Car tous les putschistes commencent toujours à justifier leurs actions par les souffrances du peuple, par l’injustice,la gabegie,l’impunité ,la violation de la Constitution.
Sinon Mamady Doumbouya et ses agents de l’État allaient tous sans exception procéder à la déclaration de leurs biens.
Le chef des putschistes guinéens, allait surtout comprendre qu’une junte militaire qui puise sa légitimité de l’onction populaire qui n’est plus totalement acquise aujourd’hui, doit forcément se méfier d’adopter des attitudes qui ne prennent en compte qu’un seul côté, qu’une seule position, qu’un seul point de vue.
Et les putschistes regroupés au sein du CNRD allaient comprendre que la nécessité de créer un cadre de dialogue franc, réaliste, sage pour privilégier le consensus politique dans une situation hors norme est inévitable pour la réussite de toute transition politique.

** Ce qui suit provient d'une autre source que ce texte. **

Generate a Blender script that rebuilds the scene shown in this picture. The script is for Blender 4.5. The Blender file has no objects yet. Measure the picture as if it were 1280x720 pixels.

Puisque le consensus politique reste dans un processus de démocratisation, l’instrument le mieux adapté pour éviter des crises et trouver des solutions à celles existantes.
L’envie de confiscation du pouvoir de plus en plus grandissante
Mais Mamady Doumbouya n’a nullement envie de quitter le pouvoir après ses 36 mois illégitimes passés à la tête de l’État guinéen.
Il faut donc jouer sur la surdité politique et sociale en transformant le coup d’État militaire en une sorte de pouvoir autoritaire accepté.
Dans ce contexte, il poursuit et impose sa politique arbitraire par l’interdiction des réunions, des manifestations, le sabotage des activités partisanes et associatives, les brimades, les tueries des adolescents innocents et les humiliations au quotidien des activistes, le quadrillage policier de la vie publique.
Pourtant, si ces signes avant-coureurs de la confiscation du pouvoir sont une réalité.
Mais il faut retenir qu’ils cohabitent sans doute avec d’autres signes avant-coureurs qui peuvent pousser à la déflagration politique et sociale qui ne laisseront guère subsister de doute quant au dérèglement de la mécanique autoritaire, bien huilée mais qu’on croit à tort résistante à toute épreuve.
Et c’est fût l’une des causes de la chute du pouvoir de M Alpha Condé.